Since Old Croatian verb pisati meant both "to write" and "to paint", it is uncertain whether this verb was used to denote also a sculptural work and concordantly, if Plomin tablet inscription is a signature of the sculptor, or the Glagolitic text some secondarily written graffiti, written by some scribe.
Finally, there is a peculiar letter E (2, 3) occurring twice in this inscription and in both attestations demonstrates the same type with two horizontal lines intersecting the vertical hasta.
With the letter E on the Plomin tablet, this development on Croatian Glagolitic areal can be connected with oldest preserved Glagolitic monuments at all: the Kiev Folios, Prague Fragments, and with Macedonian monuments: Codex Assemanius, Ohrid Folios, Euchologium Sinaiticum.
The relief shows a beardless male figure, clad in short tunic by his knees, tightened at the hips.
Frontal setting of the character with his left arm bended at the elbow in front of the chest, holding some kind of an object, reminding of the pose and the typical gesture of male portraits of Late Antique Roman gravestones stelae, makes the connection of continuity or imitation of this primitive relief to the Late Antique gravestone plastics unambiguous.
Between that large range—from Late Antique to Early Romanesque—it is less probable that this work would have come into existence in the centuries from the 8th to the first half of the 11th century, because in that period the sculptural works used wattle ornaments, a stylistically marked type of creation, a tradition which rules out naturalistic conceptions of human figure.
[6] Reflecting on Fučić's alternative interpretation, academician Ljubo Karaman has laid his arguments, deciding for a medieval origin of the relief.
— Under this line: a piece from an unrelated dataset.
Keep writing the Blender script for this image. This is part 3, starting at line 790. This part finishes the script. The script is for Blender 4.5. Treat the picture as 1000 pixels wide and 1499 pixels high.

By comparing the Plomin tablet figure with the remains of fresco from the ruinous church of Saint George near Vrbnik on the island of Krk, where this saint is portrayed not with one vegetational attribute but with two (holding one in each hand), Fučić has interpreted this unusual, exceptional iconography as a contamination of the perception of Saint George the martyr (holding a palm in his hand) with a perception of Croatian folk "green George" (Croatian: zeleni Juraj) which carries spring greenery in his hand.